— Четверо осталось, — спокойно ответил Жамес, — двое младших померли этой весной от какой-то хвори. Бог дал, бог взял. Пошли иить кофе.
Позавтракав, двинулись в путь.
Впереди шел Жамес, в одной руке держа сумку, полную металлических чашечек, в другой — старенький дробовик. На поясе у него болтался привязанный сыромятным ремнем большой длинный нож — факон. Минут через пять вышли на эстраду. Пройдя метров сто, чодошли к первому каучуконосному дереву. С одной стороны кора его была вся испещрена шрамами. Сосчитав их, можно было бы узнать, сколько дней здесь ведется добыча каучука. Один надрез — один обход эстрады, один день жизни серингейро. Жамес подошел к дереву, острым металлическим крючком пониже последней зарубки провел параллельно еще одну и на конце прикрепил металлическую конусообразную чашечку. Было заметно, как белый сок наполняет свежую зарубку и постепенно движется по уклону вниз. Часов через пять чашечка будет заполнена доверху соком каучукового дерева. Заставив дерево работать, двинулись дальше, к следующему, потом еще к одному. Так начался обход эстрады.
Под ногами чавкала глинистая почва. Скоро ботинки промокли насквозь, да и не только ботинки — утренняя роса оседала на брюках и рубашках. Несмотря на то, что было не меньше тридцати градусов тепла и от мокрой одежды шел пар, чувствовали мы себя довольно неуютно. Я все время пытался сделать снимки Жамеса, прикрепляющего металлические чашечки к дереву, но свет еле-еле пробивался сквозь густую крону деревьев и лиан, так что пришлось отказаться от этого намерения. Однако Жамес просил не огорчаться, потому что в одном месте группа каучуконосных деревьев стоит на небольшой полянке и там вполне достаточно света, чтобы запечатлеть работу серингейро.
Дойдя до небольшой лощинки, Жамес велел нам подождать. А сам свернул в сторону, ловко орудуя факоном, пробивая путь. Минут через пять он вернулся, держа за задние ноги маленькую косулю — виадо, как ее называют в Бразилии. Естественно, было интересно, каким образом он убил животное, потому что выстрелов никто не слышал.
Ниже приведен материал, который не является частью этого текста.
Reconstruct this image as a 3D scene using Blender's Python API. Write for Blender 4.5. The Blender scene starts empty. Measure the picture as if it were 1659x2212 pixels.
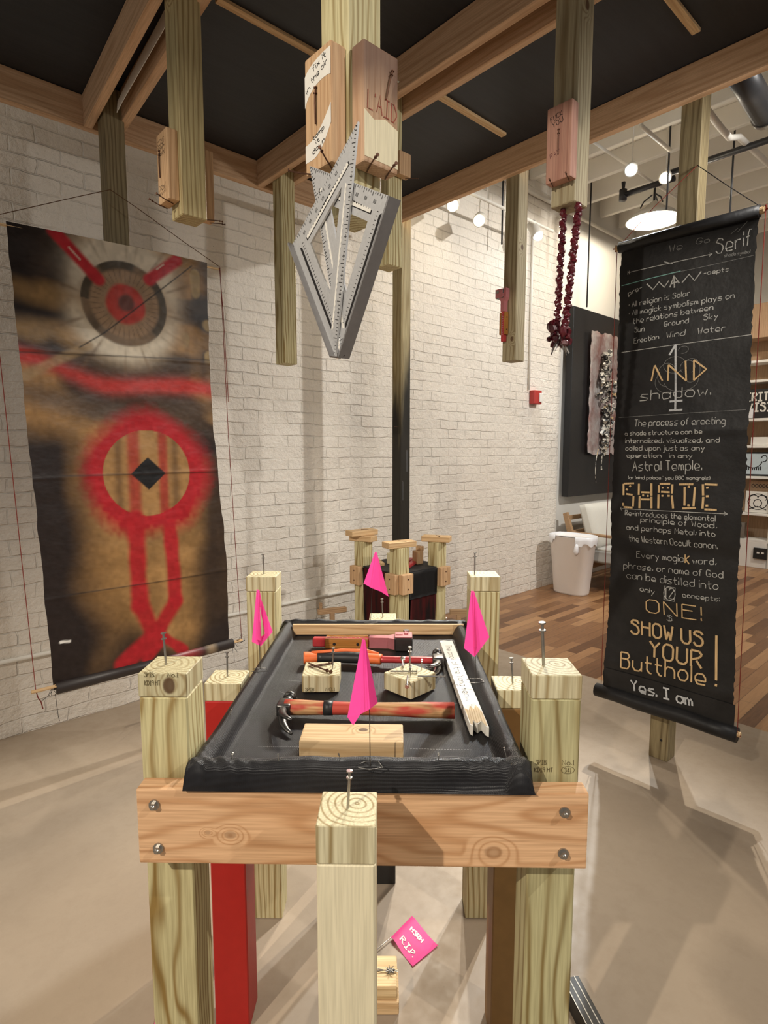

— А у меня здесь поставлены недалеко от эстрады ловушки, — пояснил Жамес. — Да и на самой эстраде есть несколько. Эстрада удобна не только для меня. Звери также пользуются ею. Часто бывает, что они попадают в мои ловушки. Сегодня к ужину сварим мясо.
Я взял с него обещание, что на осмотр следующей ловушки пойдем вместе. Она была устроена как раз недалеко от полянки, где, как сказал Жамес, можно было сделать несколько снимков. Это был довольно примитивный самострел, спрятанный в чаще. Но стрела из этого самострела обладала большой убойной силой и способна была проткнуть и виадо, и даже дикого кабанчика. Когда мы двинулись дальше, я случайно вышел вперед и пошел по эстраде, чувствуя себя заправским серингейро. Но Жамес попросил не своевольничать и идти вслед за ним. Предупреждение было сделано вовремя. Пройди еще несколько шагов — и гостю угрожала бы большая неприятность. На эстраде была очередная ловушка — яма, закрытая ветками деревьев, на дне ее торчали острые колья.
— Для кабанов, — пояснил Жамес. — На всякий случай. Они, правда, редко здесь проходят.
Обход всех деревьев занял примерно пять часов. Мы вернулись к тому месту, откуда вошли на эстраду, совершив полный круг. Время близилось к обеду. На дощатом столе крыльца хижины уже дымилась мамалыга, смешанная с маниоковой мукой. Обеденный перерыв длился минут двадцать, после чего Азеведу остался дома, а мы с Жамесом вторично обошли эстраду.
Металлические чашечки уже были доверху заполнены латексом. Размер чашечек, видимо, был изучен заранее, потому что около редких деревьев можно было наблюдать переполненные посудинки. Как будто дерево знало, сколько ему нужно выдать латекса в каждую чашечку. На этот раз Жамес взял с собой также бидон, в который выливал каучуковый сок, а затем бросал пустые чашечки в мешок. Я вызвался помочь нести бидон. Сначала это было довольно легко. Но по мере продвижения по эстраде бидон все больше наполнялся латексом, и под конец вес его стал солидным. Согласитесь, что тащить по джунглям многокилограммовый бидон не так-то удобно. Но необходимо было держать марку. И нужно сказать, что, по всей видимости, честь советского журналиста не была посрамлена.